- **What this task involves**
Keep only the lines from the top of the listing through the one with "carton('cardboard_box',(-3.8,7.6,0),.5,.4,.36,.0,False)", and reproduce them unaltered.

==== Source material ====

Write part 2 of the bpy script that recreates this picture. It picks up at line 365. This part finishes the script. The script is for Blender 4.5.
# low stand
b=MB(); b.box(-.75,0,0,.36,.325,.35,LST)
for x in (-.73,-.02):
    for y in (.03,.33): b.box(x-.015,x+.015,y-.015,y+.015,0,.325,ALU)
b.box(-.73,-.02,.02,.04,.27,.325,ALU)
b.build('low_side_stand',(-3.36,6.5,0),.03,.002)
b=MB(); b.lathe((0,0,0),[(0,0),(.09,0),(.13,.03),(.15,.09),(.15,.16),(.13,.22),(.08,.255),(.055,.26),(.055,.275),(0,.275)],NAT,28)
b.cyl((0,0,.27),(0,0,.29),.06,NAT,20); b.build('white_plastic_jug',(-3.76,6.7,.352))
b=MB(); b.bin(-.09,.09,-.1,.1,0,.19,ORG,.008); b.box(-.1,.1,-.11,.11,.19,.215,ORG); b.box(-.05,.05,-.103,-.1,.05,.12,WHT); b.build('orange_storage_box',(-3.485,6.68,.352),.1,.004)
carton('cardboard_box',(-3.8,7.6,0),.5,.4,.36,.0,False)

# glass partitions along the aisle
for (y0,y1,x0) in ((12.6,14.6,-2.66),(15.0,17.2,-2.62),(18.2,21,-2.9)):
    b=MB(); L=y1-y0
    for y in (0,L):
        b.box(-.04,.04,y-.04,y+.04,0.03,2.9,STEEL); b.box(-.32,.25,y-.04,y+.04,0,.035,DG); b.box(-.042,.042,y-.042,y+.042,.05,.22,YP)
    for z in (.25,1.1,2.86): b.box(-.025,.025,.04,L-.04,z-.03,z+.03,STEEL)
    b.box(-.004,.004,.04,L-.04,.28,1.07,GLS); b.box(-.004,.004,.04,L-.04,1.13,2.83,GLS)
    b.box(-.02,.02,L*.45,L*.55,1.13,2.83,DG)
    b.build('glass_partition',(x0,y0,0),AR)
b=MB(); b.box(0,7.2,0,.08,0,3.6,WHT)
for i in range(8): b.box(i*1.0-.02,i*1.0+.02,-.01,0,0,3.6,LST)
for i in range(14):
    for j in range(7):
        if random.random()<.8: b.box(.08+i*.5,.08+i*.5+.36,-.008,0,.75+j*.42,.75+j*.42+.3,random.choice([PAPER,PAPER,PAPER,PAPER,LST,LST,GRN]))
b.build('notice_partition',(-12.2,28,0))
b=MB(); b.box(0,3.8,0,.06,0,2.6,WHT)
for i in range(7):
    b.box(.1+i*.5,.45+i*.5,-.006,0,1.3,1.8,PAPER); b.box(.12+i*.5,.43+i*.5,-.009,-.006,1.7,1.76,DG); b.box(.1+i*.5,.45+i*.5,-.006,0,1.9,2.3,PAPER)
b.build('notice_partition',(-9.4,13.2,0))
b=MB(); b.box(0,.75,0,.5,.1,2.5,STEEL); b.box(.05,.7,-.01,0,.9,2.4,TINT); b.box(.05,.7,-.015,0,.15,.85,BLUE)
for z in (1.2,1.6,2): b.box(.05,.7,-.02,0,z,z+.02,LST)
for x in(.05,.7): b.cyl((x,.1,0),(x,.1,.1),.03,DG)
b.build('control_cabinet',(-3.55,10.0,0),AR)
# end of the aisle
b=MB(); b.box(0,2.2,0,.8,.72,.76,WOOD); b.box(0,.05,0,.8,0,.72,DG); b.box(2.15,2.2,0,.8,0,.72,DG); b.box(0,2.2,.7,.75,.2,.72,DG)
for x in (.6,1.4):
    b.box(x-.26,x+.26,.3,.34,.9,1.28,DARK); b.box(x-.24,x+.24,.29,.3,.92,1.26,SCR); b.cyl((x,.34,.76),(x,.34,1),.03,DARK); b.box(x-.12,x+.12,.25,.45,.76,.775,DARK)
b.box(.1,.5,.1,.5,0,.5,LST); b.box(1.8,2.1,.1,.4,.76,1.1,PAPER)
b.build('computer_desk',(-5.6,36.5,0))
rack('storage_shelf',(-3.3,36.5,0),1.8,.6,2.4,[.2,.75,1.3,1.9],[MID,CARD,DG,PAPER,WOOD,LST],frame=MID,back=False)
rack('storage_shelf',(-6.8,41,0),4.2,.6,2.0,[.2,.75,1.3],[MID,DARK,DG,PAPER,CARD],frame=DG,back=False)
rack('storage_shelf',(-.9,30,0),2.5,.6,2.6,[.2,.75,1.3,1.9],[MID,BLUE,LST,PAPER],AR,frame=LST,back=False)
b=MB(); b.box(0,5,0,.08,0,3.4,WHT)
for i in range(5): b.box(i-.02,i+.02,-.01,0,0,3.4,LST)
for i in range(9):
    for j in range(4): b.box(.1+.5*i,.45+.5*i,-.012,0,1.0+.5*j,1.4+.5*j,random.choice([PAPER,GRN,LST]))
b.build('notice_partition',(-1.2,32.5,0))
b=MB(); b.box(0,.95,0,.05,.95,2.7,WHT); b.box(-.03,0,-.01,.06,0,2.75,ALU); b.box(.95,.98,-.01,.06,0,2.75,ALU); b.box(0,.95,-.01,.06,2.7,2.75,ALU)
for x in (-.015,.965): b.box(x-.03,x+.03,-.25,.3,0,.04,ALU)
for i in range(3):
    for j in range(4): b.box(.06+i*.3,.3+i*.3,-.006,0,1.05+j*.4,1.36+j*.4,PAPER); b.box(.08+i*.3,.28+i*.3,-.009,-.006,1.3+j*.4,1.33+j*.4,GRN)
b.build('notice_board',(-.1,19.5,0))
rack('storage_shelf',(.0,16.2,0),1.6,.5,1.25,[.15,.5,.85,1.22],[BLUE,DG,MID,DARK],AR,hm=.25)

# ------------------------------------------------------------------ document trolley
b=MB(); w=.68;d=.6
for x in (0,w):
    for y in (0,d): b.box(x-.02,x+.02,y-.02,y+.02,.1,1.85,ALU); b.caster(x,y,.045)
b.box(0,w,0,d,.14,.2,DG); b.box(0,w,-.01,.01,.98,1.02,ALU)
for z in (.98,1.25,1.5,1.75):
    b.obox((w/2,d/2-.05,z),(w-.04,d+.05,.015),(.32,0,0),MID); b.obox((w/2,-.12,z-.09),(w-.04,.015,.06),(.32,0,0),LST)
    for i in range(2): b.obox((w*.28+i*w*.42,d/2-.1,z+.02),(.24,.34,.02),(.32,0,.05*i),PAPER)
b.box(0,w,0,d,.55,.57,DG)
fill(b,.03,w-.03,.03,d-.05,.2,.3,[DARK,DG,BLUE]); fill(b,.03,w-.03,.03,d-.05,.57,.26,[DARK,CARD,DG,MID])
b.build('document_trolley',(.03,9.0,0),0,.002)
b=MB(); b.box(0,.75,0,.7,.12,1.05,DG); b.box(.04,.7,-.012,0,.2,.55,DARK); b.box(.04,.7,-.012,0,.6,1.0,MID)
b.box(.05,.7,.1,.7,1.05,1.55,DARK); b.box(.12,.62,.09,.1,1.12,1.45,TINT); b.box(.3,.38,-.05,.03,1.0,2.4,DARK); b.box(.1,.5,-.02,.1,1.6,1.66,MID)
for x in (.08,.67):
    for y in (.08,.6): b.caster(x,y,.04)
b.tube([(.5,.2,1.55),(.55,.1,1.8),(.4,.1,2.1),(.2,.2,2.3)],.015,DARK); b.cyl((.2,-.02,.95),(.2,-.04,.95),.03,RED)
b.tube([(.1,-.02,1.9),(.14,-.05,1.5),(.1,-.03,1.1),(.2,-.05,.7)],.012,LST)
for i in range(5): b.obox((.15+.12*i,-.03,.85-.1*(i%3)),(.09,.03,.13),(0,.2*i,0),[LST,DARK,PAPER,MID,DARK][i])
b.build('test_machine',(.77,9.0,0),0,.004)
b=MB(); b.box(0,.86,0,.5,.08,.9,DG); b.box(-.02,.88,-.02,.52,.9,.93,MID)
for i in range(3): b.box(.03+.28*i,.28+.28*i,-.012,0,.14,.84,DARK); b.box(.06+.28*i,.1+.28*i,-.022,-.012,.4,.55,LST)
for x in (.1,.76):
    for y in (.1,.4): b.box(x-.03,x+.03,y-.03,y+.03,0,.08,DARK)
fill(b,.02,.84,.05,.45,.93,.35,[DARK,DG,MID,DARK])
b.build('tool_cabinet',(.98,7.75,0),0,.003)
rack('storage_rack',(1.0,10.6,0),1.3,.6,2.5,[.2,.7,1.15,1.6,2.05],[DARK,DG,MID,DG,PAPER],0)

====

- **Final result**
Write part 2 of the bpy script that recreates this picture. It picks up at line 365. This part finishes the script. The script is for Blender 4.5.
# low stand
b=MB(); b.box(-.75,0,0,.36,.325,.35,LST)
for x in (-.73,-.02):
    for y in (.03,.33): b.box(x-.015,x+.015,y-.015,y+.015,0,.325,ALU)
b.box(-.73,-.02,.02,.04,.27,.325,ALU)
b.build('low_side_stand',(-3.36,6.5,0),.03,.002)
b=MB(); b.lathe((0,0,0),[(0,0),(.09,0),(.13,.03),(.15,.09),(.15,.16),(.13,.22),(.08,.255),(.055,.26),(.055,.275),(0,.275)],NAT,28)
b.cyl((0,0,.27),(0,0,.29),.06,NAT,20); b.build('white_plastic_jug',(-3.76,6.7,.352))
b=MB(); b.bin(-.09,.09,-.1,.1,0,.19,ORG,.008); b.box(-.1,.1,-.11,.11,.19,.215,ORG); b.box(-.05,.05,-.103,-.1,.05,.12,WHT); b.build('orange_storage_box',(-3.485,6.68,.352),.1,.004)
carton('cardboard_box',(-3.8,7.6,0),.5,.4,.36,.0,False)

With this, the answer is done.